Heavy Traffic! is not available from IDW publishing, due to the appearance of the Marvel-owned character Circuit-Breaker. It is collected in the Titan collection, Transformers: Showdown.


Anonymous said...

That's Menasor on the cover. Wow, I always wondered who that was supposed to be. I could never quite figure it out and thought it was either a generic robot or poor interpretation of Motormaster.

Mark Baker-Wright said...
This comment has been removed by the author.
Mark Baker-Wright said...

It's mind boggling to me to think that Marvel's been around almost another 25 years since that cover....

Zobovor said...

The whole Robot-Master story was one thing, but for Donny Finkleberg to be a recurring character for so many issues is an utter travesty. He's so useless.

In that shot of Menasor facing off against Superion, does it look to anyone else like Perlin meant for Menasor to be holding his gun, but Akin & Garvey drew it attached to his hip instead?

"Matrix the hell out of the Aerialbots." Heh heh.
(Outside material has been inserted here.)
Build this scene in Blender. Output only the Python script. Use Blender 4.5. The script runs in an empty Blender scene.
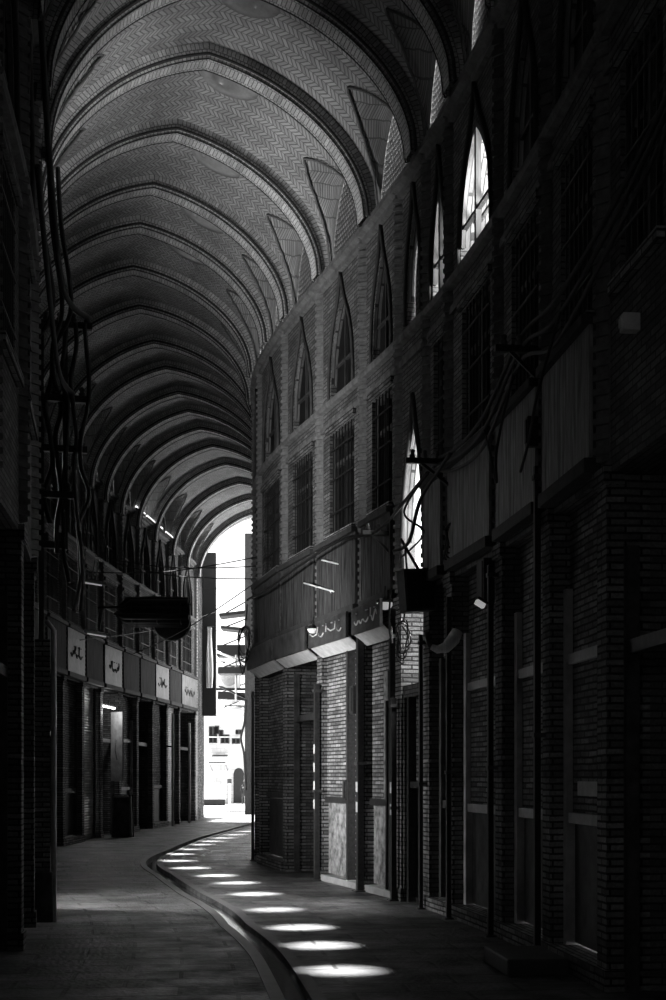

I love it when people verb words.

This issue gets my vote for second-worst cover... no, third-worst cover in the entire run. Second-worst is issue #1.

D.M said...

Drink a glass of beer every time you spot a scale error. :)

Unknown said...

I felt Megatron's plan to discredit the Autobots was brilliant, albeit uncharacteristic of him. I mean, a huge part of why the Bots did so well in the cartoon was the way the humans unconditionally trusted them (Megatron's Master Plan excluded).